The Oneida Daily Dispatch (Oneida, NY)
TODAY IN HISTORY
TODAY’S HIGHLIGHT
1967
Heavyweight boxing champion Muhammad Ali was stripped of his title after he refused to be inducted into the armed forces.
1788
Maryland became the seventh state to ratify the Constitution of the United States.
1918
Gavrilo Princip, 23, the assassin of Archduke Franz Ferdinand of Austria and the archduke’s wife, Sophie, died in prison of tuberculosis.
1945
Italian dictator Benito Mussolini and his mistress, Clara Petacci, were executed by Italian partisans as they attempted to flee the country.
1958
The United States conducted the first of 35 nuclear test explosions in the Pacific Proving Ground as part of Operation Hardtack I. Vice President Richard Nixon and his wife, Pat, began a goodwill tour of Latin America that was marred by hostile mobs in Lima, Peru, and Caracas, Venezuela.
1967
U.S. Army Gen.
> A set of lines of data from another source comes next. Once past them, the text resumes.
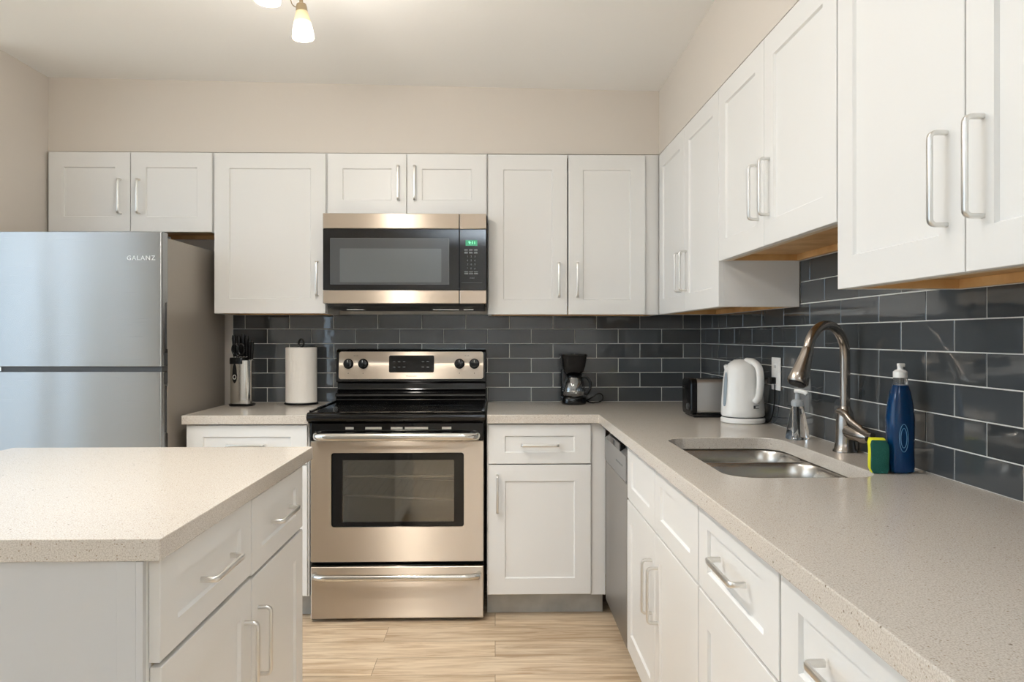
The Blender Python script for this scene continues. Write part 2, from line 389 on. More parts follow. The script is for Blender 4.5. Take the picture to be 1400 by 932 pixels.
right_rects = [(.0, YB-.009, TZ+.001, 1.3475), (1.683, 2.574, 1.3485, 1.50)]
t = thing('tile_backsplash', 'blue-grey glossy subway tiles on the right wall behind the sink faucet', 'backsplash', (0, 0, 0))
obj('tiles', tiles(right_rects, 'y', 1.590), M['tile'], t)
bm = bmesh.new()
box(bm, XR-.0065, XR-.0005, .0, YB-.009, TZ+.001, 1.3475); box(bm, XR-.0065, XR-.0005, 1.683, 2.574, 1.3477, 1.50)
obj('grout', bm, M['grout'], t)

# ------------------------------------------------------------------ cabinets
def handle_mesh():
    """bar pull, 160 mm, standing along Z, legs reach back to y=0"""
    bm = bmesh.new(); H_, D_, rc = .080, .030, .010
    path = [(-H_, 0)]
    for i in range(5):
        a = i*PI/2/4; path.append((-H_+rc-rc*math.cos(a), -D_+rc-rc*math.sin(a)))
    for i in range(5):
        a = i*PI/2/4; path.append((H_-rc+rc*math.sin(a), -D_+rc-rc*math.cos(a)))
    path.append((H_, 0))
    pts = [(0, y, z) for z, y in path]; loops = []
    for i, p in enumerate(pts):
        a, b2 = Vector(pts[max(i-1, 0)]), Vector(pts[min(i+1, len(pts)-1)]); t_ = (b2-a).normalized(); n_ = Vector((0, -t_.z, t_.y))
        sec = [(.0055, .0025), (.004, .0038), (-.004, .0038), (-.0055, .0025), (-.0055, -.0025), (-.004, -.0038), (.004, -.0038), (.0055, -.0025)]
        loops.append([tuple(Vector(p)+Vector((s, 0, 0))+n_*w) for s, w in sec])
    loft(bm, loops)
    me = bpy.data.meshes.new('handle'); bmesh.ops.recalc_face_normals(bm, faces=bm.faces); bm.to_mesh(me); bm.free(); me.materials.append(M['nickel'])
    for p in me.polygons: p.use_smooth = True
    me.set_sharp_from_angle(angle=math.radians(50)); return me
HM = handle_mesh()
def add_handle(front, x, z, horizontal=False):
    o = bpy.data.objects.new('handle', HM); C.objects.link(o); o.parent = front; o.location = (x, -.019, z)
    if horizontal: o.rotation_euler = (0, PI/2, 0)
def shaker_bm(x0, x1, z0, z1, st=.07, rl=.07, t=.019, rec=.007):
    """framed panel front; back at y=0, face at y=-t"""
    bm = bmesh.new(); b_ = .0012
    def ring(a, y): return [bm.verts.new(p) for p in ((x0+a, y, z0+a), (x1-a, y, z0+a), (x1-a, y, z1-a), (x0+a, y, z1-a))]
    def inner(d, y): return [bm.verts.new(p) for p in ((x0+st+d, y, z0+rl+d), (x1-st-d, y, z0+rl+d), (x1-st-d, y, z1-rl-d), (x0+st+d, y, z1-rl-d))]
    rs = [ring(0, 0), ring(0, -t+b_), ring(b_, -t), inner(0, -t), inner(.0035, -t+rec)]
    bm.faces.new(rs[0])
    for a, b2 in zip(rs, rs[1:]):
        for q in range(4): bm.faces.new((a[q], a[(q+1) % 4], b2[(q+1) % 4], b2[q]))
    bm.faces.new(rs[-1]); return bm
def front(parent, kind, x0, x1, z0, z1, hx=None, hz=None, horiz=False, st=.07, rl=.07, y=-.001):
    o = obj(kind, shaker_bm(x0, x1, z0, z1, st, rl), M['white'], parent); o.location = (0, y, 0)
    if hx is not None: add_handle(o, hx, hz, horiz)
    return o
def carcass(parent, w, z0, z1, depth, open_top=False, under=True):
    """z0..z1 local; side, back and bottom boards with a face frame"""
    bm = bmesh.new(); s = .018
    box(bm, 0, s, 0, depth, z0, z1); box(bm, w-s, w, 0, depth, z0, z1); box(bm, s, w-s, depth-.006, depth, z0, z1)
    if not open_top: box(bm, s, w-s, 0, depth-.006, z1-s, z1)
    obj('carcass', bm, M['white'], parent)
    bm = bmesh.new()
    box(bm, s, .04, 0, .018, z0, z1-s); box(bm, w-.04, w-s, 0, .018, z0, z1-s); box(bm, .04, w-.04, 0, .018, z0, z0+.04)
    if open_top: box(bm, .04, w-.04, 0, .018, z1-.03, z1-.001)
    box(bm, w/2-.02, w/2+.02, 0, .018, z0+.04, z1-s)
    obj('face_frame', bm, M['edge'], parent)
    if under:
        bm = bmesh.new(); e = z0+.012
        box(bm, s, w-s, .018, depth-.006, e+.01, e+.022)
        box(bm, s, w-s, depth-.022, depth-.0065, z0+.001, e+.0095); box(bm, s+.0005, s+.014, .0185, depth-.022, z0+.001, e+.0095); box(bm, w-s-.014, w-s-.0005, .0185, depth-.022, z0+.001, e+.0095)
        obj('underside_panel', bm, M['pine'], parent)

DF = 3.53; CF = DF+.020          # wall-cabinet door face / carcass front on the back wall
UD = YB-CF-.010
# --- wall cabinets, back wall
t = thing('wall_cabinet', 'short two-door white wall cabinet above the refrigerator', 'cabinet', (-2.113, CF, 1.728))
carcass(t, .777, 0, .380, UD)
front(t, 'door', .010, .390, 0, .375, .346, .165); front(t, 'door', .394, .773, 0, .375, .434, .165)
t = thing('wall_cabinet', 'single-door white wall cabinet between refrigerator and microwave', 'cabinet', (-1.335, CF, 1.343))
carcass(t, .534, 0, .765, UD)
front(t, 'door', .006, .530, 0, .758, .492, .165)
t = thing('wall_cabinet', 'small two-door white wall cabinet directly above the microwave', 'cabinet', (-.800, CF, 1.812))
carcass(t, .763, 0, .296, UD)
front(t, 'door', .005, .3775, 0, .290, .340, .150); front(t, 'door', .3805, .758, 0, .290, .418, .150)
t = thing('wall_cabinet', 'tall two-door white wall cabinet above the coffee maker', 'cabinet', (-.036, CF, 1.339))
carcass(t, .838, 0, .768, UD)
front(t, 'door', .005, .380, 0, .762, .340, .165); front(t, 'door', .386, .755, 0, .762, .428, .165)
obj('filler_strip', rbox_bm(.757, .822, -.004, -.0005, 0, .768), M['white'], t)

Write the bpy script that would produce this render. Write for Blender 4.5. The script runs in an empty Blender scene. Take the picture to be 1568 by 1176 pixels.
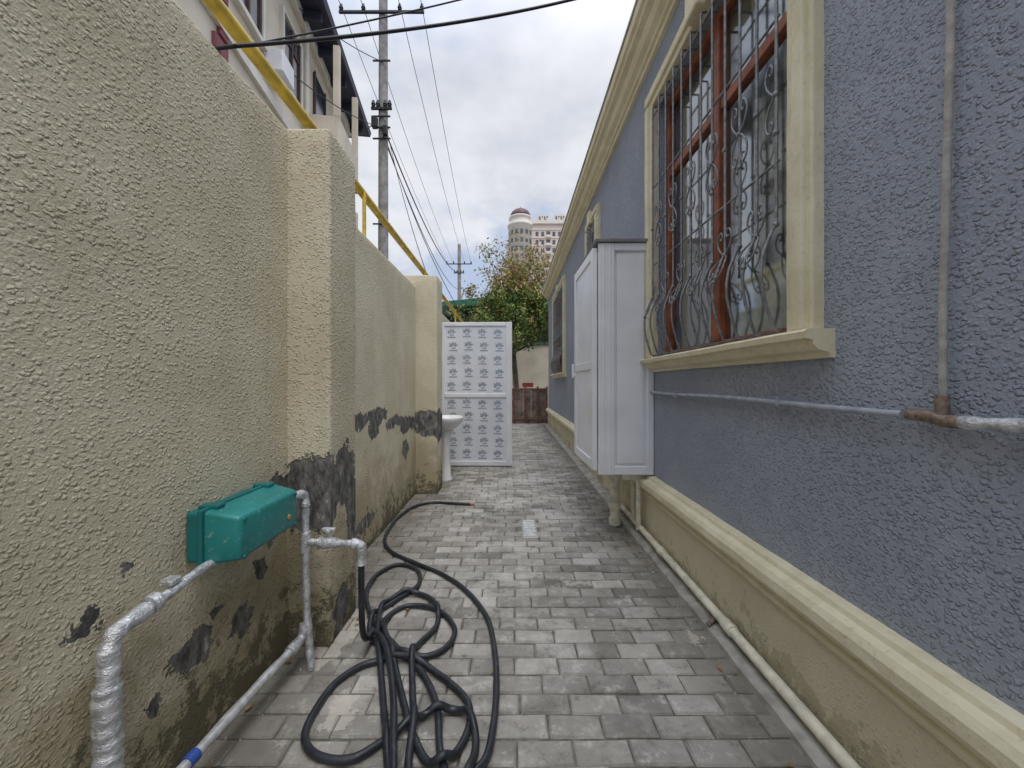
import bpy, bmesh, math, random
from mathutils import Vector, Matrix, noise
random.seed(7)
S=bpy.context.scene
S.view_settings.view_transform='Standard'
S.view_settings.look='None'
S.view_settings.exposure=0
# ---------------------------------------------------------------- node helpers
class NT:
    def __init__(s,mat):
        s.m=mat; mat.use_nodes=True; s.t=mat.node_tree; s.t.nodes.clear()
    def n(s,typ,**kw):
        nd=s.t.nodes.new(typ)
        for k,v in kw.items(): setattr(nd,k,v)
        return nd
    def put(s,sock,v):
        if v is None: return
        if isinstance(v,bpy.types.NodeSocket): s.t.links.new(v,sock)
        else:
            if sock.type=='RGBA' and len(v)==3: v=(*v,1)
            sock.default_value=v
    def math(s,op,a,b=None,c=None,clamp=False):
        nd=s.n('ShaderNodeMath',operation=op); nd.use_clamp=clamp
        s.put(nd.inputs[0],a)
        if b is not None: s.put(nd.inputs[1],b)
        if c is not None: s.put(nd.inputs[2],c)
        return nd.outputs[0]
    def vm(s,op,a,b=None):
        nd=s.n('ShaderNodeVectorMath',operation=op)
        s.put(nd.inputs[0],a)
        if b is not None: s.put(nd.inputs[1],b)
        return nd.outputs['Value'] if op in('LENGTH','DISTANCE','DOT_PRODUCT') else nd.outputs[0]
    def mix(s,f,a,b,bt='MIX'):
        nd=s.n('ShaderNodeMix',data_type='RGBA',blend_type=bt)
        s.put(nd.inputs[0],f); s.put(nd.inputs[6],a); s.put(nd.inputs[7],b)
        return nd.outputs[2]
    def ramp(s,v,a,b,lo=0.,hi=1.,smooth=True):
        nd=s.n('ShaderNodeMapRange'); nd.interpolation_type='SMOOTHSTEP' if smooth else 'LINEAR'
        s.put(nd.inputs[0],v)
        for i,x in enumerate((a,b,lo,hi)): nd.inputs[i+1].default_value=x
        return nd.outputs[0]
    def noise(s,vec,scale,detail=2,rough=.5,dist=0,col=False):
        nd=s.n('ShaderNodeTexNoise')
        s.put(nd.inputs['Vector'],vec); nd.inputs['Scale'].default_value=scale
        nd.inputs['Detail'].default_value=detail; nd.inputs['Roughness'].default_value=rough
        nd.inputs['Distortion'].default_value=dist
        return nd.outputs['Color'] if col else nd.outputs[0]
    def vor(s,vec,scale,rnd=1.,out=0):
        nd=s.n('ShaderNodeTexVoronoi'); s.put(nd.inputs['Vector'],vec)
        nd.inputs['Scale'].default_value=scale; nd.inputs['Randomness'].default_value=rnd
        return nd.outputs[out]
    def pos(s): return s.n('ShaderNodeNewGeometry').outputs['Position']
    def sep(s,v):
        nd=s.n('ShaderNodeSeparateXYZ'); s.put(nd.inputs[0],v); return nd.outputs
    def bump(s,h,strength=1,dist=.01,normal=None):
        nd=s.n('ShaderNodeBump'); nd.inputs['Strength'].default_value=strength
        nd.inputs['Distance'].default_value=dist
        s.put(nd.inputs['Height'],h)
        if normal is not None: s.put(nd.inputs['Normal'],normal)
        return nd.outputs[0]
    def out(s,col,rough=.8,metal=0.,bump=None,spec=None):
        p=s.n('ShaderNodeBsdfPrincipled'); o=s.n('ShaderNodeOutputMaterial')
        s.put(p.inputs['Base Color'],col); s.put(p.inputs['Roughness'],rough); s.put(p.inputs['Metallic'],metal)
        if spec is not None: p.inputs['Specular IOR Level'].default_value=spec
        if bump is not None: s.put(p.inputs['Normal'],bump)
        s.t.links.new(p.outputs[0],o.inputs[0]); return p

def simple(name,col,rough=.6,metal=0.,var=.15,scale=8,bs=0.,bd=.002,bscale=60,spec=None):
    m=bpy.data.materials.new(name); t=NT(m); p=t.pos()
    n=t.noise(p,scale,2,.6)
    dark=tuple(c*(1-var) for c in col); lite=tuple(min(1,c*(1+var*.6)) for c in col)
    c=t.mix(t.ramp(n,.3,.7),dark,lite)
    b=t.bump(t.noise(p,bscale,1),bs,bd) if bs>0 else None
    t.out(c,rough,metal,b,spec); return m

def patch_mask(t,p,patches,amp=.16,ns=9):
    nz=t.noise(p,ns,4,.72,col=True)
    d=t.vm('MULTIPLY',t.vm('SUBTRACT',nz,(.5,.5,.5)),(amp,amp,amp))
    q=t.vm('ADD',p,d); acc=None
    for (cx,cy,cz,rx,ry,rz) in patches:
        l=t.vm('LENGTH',t.vm('MULTIPLY',t.vm('SUBTRACT',q,(cx,cy,cz)),(1/rx,1/ry,1/rz)))
        acc=l if acc is None else t.math('MINIMUM',acc,l)
    return t.ramp(acc,.97,1.03,1.,0.)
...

William C. Westmoreland told Congress that “backed at home by resolve, confidence, patience, determination and continued support, we will prevail in Vietnam over communist aggression.”
1980
President Jimmy Carter accepted the resignation of Secretary of State Cyrus R. Vance, who had opposed the failed rescue mission aimed at freeing American hostages in Iran.
1986
The Soviet Union informed the world of the nuclear disaster at Chernobyl.
1994
Former CIA official Aldrich Ames, who had passed U.S. secrets to the Soviet Union and then Russia, pleaded guilty to espionage and tax evasion, and was sentenced to life in prison without parole.